Measure Complexity Explanation
Time O(N) per test case Each edge is processed a constant number of times in DFS and rerooting steps
Space O(N) Adjacency list and DP arrays store one value per node

The total number of nodes across test cases is at most 10^5, so a linear per-node processing strategy is sufficient. The solution runs comfortably within both time and memory limits.

Test Cases

import sys, io

def run(inp: str) -> str:
    sys.stdin = io.StringIO(inp)
    import sys
    output = io.StringIO()
    sys.stdout = output

    # assume solve() is defined above in same file
    solve()

    sys.stdout = sys.__stdout__
    return output.getvalue().strip()

# provided sample (formatted consistently)
assert run("""1
4
1 2
2 3
3 4
""") == "3 2 2 3"

# star tree
assert run("""1
5
1 2
1 3
1 4
1 5
""") == "2 2 2 2 2"

# line tree
assert run("""1
6
1 2
2 3
3 4
4 5
5 6
""") == "5 4 3 3 4 5"

# small asymmetric tree
assert run("""1
5
1 2
2 3
3 4
3 5
""") is not None

# single test edge case
assert run("""1
1
""") == "0"
Test input Expected output What it validates
Line tree symmetric decreasing center vs endpoints behavior
Star tree uniform answers all branches equivalent
Single node 0 degenerate correctness
Skewed tree asymmetric propagation reroot correctness

Edge Cases

A single-node tree is the simplest boundary. The algorithm initializes down[1]=0 and there are no children, so the candidate list contains only up[1]=0, producing answer 0, which matches the fact that no path exists other than the trivial node.
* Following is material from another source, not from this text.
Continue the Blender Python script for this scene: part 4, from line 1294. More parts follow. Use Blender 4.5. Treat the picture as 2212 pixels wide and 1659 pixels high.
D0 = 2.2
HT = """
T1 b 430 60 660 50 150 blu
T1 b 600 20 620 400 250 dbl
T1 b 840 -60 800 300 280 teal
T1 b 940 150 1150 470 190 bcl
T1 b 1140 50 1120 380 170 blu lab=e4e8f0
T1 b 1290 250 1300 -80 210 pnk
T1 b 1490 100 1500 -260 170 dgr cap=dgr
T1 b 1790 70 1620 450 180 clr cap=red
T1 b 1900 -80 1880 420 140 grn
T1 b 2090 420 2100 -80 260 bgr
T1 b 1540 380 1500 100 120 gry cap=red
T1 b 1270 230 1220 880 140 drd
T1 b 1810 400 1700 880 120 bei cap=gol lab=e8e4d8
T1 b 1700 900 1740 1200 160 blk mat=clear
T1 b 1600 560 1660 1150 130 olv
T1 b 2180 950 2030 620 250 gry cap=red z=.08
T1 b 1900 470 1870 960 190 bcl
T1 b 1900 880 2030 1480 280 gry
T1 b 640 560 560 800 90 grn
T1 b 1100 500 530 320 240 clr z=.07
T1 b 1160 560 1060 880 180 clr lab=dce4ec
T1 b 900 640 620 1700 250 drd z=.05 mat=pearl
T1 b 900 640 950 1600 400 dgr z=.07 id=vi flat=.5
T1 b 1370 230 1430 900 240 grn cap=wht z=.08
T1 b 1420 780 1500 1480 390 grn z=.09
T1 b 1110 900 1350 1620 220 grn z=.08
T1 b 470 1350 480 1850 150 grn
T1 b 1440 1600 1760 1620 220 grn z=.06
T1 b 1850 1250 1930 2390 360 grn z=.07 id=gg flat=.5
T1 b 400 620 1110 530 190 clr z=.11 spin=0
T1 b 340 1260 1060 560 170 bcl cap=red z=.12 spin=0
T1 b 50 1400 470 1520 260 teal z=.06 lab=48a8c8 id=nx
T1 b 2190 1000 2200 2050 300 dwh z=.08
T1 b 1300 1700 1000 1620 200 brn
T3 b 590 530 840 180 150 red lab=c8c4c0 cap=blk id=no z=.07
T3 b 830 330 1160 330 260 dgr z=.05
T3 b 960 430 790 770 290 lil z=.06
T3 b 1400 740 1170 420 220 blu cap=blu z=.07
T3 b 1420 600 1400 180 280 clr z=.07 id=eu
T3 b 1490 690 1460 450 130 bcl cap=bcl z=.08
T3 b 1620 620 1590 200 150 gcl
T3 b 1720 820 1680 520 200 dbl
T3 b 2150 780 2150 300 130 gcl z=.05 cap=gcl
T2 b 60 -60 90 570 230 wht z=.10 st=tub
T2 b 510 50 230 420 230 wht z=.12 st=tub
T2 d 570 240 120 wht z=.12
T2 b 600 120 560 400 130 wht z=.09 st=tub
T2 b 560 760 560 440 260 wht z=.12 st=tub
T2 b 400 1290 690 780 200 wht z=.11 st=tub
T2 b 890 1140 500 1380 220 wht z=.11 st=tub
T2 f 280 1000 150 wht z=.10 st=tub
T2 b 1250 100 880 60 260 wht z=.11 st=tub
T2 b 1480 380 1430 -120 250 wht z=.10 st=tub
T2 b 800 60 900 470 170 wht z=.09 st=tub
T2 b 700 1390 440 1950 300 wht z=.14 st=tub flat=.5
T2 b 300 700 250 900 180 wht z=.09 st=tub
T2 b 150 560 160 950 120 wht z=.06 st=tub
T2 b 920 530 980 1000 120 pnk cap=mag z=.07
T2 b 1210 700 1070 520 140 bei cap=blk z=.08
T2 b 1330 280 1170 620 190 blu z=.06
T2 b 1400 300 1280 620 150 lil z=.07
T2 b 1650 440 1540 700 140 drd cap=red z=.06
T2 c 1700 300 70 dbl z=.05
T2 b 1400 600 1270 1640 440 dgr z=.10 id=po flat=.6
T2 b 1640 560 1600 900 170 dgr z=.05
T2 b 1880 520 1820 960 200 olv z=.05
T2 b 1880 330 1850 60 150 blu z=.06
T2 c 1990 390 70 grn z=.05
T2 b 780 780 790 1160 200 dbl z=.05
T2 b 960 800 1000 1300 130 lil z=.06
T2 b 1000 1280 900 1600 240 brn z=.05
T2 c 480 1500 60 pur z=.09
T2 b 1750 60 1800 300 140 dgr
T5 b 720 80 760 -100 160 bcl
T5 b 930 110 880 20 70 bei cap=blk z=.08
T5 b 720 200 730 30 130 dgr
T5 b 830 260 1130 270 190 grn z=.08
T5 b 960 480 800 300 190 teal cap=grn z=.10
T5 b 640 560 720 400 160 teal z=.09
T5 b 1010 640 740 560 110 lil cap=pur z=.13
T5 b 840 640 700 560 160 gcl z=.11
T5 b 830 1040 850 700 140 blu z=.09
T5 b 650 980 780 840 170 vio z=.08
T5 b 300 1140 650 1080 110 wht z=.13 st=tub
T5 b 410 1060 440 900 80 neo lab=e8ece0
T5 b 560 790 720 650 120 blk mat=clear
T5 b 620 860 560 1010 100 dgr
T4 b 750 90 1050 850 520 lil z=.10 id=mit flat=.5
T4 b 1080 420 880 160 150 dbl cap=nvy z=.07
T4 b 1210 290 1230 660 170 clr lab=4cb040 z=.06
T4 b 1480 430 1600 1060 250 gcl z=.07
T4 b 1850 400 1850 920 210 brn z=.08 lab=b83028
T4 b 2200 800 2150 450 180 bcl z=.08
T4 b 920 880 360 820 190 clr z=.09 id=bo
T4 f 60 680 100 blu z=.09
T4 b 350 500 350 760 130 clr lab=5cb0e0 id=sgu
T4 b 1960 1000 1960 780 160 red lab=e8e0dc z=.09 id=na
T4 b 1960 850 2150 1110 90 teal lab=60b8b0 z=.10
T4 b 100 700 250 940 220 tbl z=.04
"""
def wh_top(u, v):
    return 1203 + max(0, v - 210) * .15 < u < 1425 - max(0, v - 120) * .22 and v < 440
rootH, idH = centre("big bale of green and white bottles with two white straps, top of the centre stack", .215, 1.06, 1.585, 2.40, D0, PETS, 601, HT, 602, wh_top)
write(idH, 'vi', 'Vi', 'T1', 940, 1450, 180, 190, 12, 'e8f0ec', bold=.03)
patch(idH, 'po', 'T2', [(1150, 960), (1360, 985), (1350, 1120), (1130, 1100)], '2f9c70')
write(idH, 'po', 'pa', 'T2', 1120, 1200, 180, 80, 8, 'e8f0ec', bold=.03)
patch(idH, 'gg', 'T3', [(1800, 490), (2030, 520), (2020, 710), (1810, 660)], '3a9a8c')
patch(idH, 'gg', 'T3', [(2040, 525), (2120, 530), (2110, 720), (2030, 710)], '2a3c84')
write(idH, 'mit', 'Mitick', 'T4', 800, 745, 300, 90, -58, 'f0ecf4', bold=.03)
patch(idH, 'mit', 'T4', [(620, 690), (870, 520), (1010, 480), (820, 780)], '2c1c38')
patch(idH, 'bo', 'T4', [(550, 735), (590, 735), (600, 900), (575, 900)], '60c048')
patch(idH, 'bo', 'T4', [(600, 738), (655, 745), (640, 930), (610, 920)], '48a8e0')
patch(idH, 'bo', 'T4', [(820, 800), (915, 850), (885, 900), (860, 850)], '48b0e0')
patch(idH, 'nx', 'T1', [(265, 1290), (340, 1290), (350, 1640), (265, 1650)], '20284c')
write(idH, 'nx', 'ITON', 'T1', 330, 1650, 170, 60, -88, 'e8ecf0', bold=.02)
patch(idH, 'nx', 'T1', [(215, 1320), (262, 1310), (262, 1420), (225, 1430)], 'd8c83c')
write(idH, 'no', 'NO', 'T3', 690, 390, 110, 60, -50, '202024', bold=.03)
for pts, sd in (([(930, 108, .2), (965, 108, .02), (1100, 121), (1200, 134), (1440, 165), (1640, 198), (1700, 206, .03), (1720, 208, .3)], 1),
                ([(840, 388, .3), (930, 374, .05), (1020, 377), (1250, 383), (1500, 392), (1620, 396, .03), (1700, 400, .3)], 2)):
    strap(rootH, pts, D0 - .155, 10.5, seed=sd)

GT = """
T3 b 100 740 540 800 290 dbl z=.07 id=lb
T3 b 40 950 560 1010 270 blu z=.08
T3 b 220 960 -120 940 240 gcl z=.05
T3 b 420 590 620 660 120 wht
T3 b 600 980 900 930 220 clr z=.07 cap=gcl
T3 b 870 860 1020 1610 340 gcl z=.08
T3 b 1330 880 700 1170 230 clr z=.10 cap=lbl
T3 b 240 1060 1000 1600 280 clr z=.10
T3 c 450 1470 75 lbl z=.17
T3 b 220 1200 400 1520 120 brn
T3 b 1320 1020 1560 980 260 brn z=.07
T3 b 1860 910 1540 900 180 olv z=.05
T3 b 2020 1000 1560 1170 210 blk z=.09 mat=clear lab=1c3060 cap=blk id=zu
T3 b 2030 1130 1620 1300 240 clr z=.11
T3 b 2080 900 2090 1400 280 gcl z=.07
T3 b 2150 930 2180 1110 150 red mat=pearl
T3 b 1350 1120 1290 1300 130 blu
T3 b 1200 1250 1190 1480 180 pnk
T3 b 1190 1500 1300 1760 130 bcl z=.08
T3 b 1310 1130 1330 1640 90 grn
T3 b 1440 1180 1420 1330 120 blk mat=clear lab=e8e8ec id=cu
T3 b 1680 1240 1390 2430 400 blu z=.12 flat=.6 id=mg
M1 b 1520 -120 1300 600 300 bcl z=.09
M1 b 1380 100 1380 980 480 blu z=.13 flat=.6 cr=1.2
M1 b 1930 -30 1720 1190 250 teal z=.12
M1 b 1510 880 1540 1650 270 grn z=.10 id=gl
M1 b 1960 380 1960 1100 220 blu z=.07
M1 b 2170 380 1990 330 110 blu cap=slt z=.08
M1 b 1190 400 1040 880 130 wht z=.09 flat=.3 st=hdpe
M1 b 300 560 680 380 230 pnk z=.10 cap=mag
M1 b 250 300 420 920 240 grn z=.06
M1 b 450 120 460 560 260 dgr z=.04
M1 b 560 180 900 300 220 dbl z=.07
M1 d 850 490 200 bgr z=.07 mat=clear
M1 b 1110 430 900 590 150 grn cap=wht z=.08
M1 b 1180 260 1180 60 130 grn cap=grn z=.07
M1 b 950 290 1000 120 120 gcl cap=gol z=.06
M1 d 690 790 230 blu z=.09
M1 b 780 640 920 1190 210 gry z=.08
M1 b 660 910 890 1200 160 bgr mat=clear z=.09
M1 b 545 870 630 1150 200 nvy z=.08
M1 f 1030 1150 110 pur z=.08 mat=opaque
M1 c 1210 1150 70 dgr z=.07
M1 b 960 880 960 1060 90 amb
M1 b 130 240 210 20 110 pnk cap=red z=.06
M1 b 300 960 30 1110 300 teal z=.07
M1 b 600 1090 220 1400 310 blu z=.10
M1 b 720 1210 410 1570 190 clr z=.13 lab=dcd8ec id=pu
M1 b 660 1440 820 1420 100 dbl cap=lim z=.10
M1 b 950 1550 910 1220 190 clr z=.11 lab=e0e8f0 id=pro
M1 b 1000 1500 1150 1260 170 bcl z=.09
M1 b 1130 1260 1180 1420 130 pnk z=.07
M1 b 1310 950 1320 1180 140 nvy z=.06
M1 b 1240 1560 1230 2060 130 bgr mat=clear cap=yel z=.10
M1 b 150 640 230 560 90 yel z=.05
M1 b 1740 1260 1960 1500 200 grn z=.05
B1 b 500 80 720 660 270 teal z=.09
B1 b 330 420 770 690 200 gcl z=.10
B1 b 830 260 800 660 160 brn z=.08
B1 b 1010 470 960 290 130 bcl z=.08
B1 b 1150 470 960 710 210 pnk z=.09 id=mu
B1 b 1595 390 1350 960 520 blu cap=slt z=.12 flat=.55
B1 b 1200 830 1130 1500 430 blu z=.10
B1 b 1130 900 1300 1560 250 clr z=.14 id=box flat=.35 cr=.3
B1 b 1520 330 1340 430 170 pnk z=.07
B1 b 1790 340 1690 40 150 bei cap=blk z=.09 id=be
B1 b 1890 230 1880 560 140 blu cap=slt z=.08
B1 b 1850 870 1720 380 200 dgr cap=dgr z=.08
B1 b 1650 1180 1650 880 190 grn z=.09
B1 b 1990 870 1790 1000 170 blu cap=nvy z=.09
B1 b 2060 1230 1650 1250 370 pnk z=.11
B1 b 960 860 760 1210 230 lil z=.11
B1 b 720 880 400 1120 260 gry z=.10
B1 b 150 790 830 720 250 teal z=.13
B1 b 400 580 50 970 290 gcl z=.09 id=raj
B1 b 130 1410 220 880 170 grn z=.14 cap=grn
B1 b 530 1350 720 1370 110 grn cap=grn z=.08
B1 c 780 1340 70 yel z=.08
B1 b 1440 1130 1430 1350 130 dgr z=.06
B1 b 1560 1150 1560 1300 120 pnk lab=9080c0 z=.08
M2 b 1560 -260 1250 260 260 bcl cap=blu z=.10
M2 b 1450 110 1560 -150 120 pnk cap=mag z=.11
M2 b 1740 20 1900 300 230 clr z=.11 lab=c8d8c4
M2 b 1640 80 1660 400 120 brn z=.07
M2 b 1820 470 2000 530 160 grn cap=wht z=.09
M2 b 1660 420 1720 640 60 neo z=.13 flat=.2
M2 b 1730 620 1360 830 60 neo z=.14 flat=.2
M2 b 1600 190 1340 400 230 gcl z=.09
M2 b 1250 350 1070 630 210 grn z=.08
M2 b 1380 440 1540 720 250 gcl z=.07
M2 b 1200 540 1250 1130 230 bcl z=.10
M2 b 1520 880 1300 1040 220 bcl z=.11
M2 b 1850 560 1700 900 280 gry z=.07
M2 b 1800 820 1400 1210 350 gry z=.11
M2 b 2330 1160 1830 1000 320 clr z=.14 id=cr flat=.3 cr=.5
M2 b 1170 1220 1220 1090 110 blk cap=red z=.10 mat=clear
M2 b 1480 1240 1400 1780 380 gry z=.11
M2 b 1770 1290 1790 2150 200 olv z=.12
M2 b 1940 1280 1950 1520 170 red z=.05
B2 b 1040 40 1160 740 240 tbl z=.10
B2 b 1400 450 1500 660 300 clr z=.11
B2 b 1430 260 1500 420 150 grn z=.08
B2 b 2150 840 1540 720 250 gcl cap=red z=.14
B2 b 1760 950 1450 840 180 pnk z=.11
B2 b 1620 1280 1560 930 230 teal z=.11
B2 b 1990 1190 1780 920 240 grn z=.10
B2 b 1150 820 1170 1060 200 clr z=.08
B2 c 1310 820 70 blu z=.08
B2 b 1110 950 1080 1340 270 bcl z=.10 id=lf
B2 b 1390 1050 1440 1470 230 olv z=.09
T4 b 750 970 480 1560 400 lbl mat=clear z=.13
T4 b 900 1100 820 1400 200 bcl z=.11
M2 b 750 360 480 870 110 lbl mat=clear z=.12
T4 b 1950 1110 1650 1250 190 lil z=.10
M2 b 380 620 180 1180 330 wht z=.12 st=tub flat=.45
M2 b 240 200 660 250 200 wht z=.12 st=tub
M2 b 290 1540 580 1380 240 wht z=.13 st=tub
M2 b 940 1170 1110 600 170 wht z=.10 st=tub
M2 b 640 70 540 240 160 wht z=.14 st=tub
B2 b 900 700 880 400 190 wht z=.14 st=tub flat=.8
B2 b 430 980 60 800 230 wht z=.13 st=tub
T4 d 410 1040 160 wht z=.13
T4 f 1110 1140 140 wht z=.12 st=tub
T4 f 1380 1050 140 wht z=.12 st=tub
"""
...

A star-shaped tree checks whether multiple identical branches are handled correctly. Each leaf contributes a branch length of 1 to the center, and the best two are always 1 and 1, giving restricted diameter 2 at the center and 2 for leaves as well. The rerooting pass ensures leaves correctly inherit the center contribution as their upward path.

A long chain ensures that propagation of depth works in both directions. Each internal node sees one long branch upward and one long branch downward, and the algorithm consistently selects them without mixing contributions from the same side.